Advances in layered cathodes for nonaqueous aluminum-ion batteries: structure engineering and future prospects

Abstract

Rechargeable aluminum-ion batteries (AIBs) have emerged as promising candidates for next-generation energy storage systems owing to their high theoretical capacity, inherent safety, and cost-effectiveness. However, one of the key challenges in advancing AIB technology lies in developing high-performance cathode materials that can effectively counteract the strong polarization of Al³⁺ and simultaneously improve ion diffusion kinetics. Among various cathodes, layered materials have garnered considerable attention due to their unique structural advantages, excellent electrochemical properties, and facile synthesis processes. This review systematically analyzes and discusses the fundamental working mechanisms of non-aqueous AIBs. The state-of-the-art research progress for different types of cathodes with layered-structures is summarized and overviewed.
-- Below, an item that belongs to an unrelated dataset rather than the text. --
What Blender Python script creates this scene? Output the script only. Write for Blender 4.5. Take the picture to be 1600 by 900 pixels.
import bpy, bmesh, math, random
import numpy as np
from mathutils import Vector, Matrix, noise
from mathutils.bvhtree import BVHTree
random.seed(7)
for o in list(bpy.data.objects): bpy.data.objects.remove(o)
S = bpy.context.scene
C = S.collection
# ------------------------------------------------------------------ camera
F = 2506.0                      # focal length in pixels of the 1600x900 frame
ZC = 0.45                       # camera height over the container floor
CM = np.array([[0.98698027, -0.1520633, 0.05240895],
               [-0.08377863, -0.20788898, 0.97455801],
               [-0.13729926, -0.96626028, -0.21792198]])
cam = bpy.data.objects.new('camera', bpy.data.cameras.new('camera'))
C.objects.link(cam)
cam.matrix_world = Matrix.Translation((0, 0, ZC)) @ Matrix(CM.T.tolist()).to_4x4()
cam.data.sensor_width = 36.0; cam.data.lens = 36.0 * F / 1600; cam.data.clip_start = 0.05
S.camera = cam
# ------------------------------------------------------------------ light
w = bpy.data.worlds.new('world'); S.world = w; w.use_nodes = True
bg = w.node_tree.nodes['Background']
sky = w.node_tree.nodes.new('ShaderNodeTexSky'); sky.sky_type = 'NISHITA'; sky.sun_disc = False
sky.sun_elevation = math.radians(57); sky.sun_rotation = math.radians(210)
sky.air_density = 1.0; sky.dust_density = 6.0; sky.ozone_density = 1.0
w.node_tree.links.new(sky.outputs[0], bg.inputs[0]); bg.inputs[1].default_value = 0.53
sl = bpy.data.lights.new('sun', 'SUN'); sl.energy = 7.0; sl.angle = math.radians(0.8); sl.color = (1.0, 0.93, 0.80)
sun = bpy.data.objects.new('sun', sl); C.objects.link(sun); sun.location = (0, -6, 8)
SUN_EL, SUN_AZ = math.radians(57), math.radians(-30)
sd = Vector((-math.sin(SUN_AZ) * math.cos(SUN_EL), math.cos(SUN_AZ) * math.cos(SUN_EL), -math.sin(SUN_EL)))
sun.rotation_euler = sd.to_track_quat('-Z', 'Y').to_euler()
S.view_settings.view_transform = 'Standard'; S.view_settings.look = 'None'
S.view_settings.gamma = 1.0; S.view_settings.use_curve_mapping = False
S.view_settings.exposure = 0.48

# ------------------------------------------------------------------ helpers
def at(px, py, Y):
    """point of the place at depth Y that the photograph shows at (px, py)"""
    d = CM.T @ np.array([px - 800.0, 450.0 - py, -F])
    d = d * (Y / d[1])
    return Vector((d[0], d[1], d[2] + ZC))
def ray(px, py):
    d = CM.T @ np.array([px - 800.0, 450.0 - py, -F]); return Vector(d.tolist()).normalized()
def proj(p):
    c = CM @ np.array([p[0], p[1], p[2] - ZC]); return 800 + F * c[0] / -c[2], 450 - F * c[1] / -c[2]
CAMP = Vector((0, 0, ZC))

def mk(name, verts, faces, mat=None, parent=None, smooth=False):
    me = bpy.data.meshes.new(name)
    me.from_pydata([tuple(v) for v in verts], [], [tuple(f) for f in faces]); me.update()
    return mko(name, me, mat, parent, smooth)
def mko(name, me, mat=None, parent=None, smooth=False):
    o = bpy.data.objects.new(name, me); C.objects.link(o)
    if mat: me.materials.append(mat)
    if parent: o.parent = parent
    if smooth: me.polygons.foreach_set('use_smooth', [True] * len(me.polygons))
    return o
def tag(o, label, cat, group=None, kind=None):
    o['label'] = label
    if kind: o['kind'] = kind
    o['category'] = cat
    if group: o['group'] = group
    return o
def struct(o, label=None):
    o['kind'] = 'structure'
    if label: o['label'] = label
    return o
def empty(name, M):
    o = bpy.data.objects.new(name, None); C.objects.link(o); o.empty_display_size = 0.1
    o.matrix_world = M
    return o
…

Furthermore, effective strategies to improve the electrochemical performance of layered cathodes, including structural engineering, interlayer modulation, and defect optimization, are also highlighted. Finally, the challenges and opportunities of layered cathodes in AIBs are summarized, and future development perspectives are proposed to construct reliable electrode materials for AIBs. This review aims to offer critical insights and guidance for the rational design and development of high-performance layered materials for AIBs.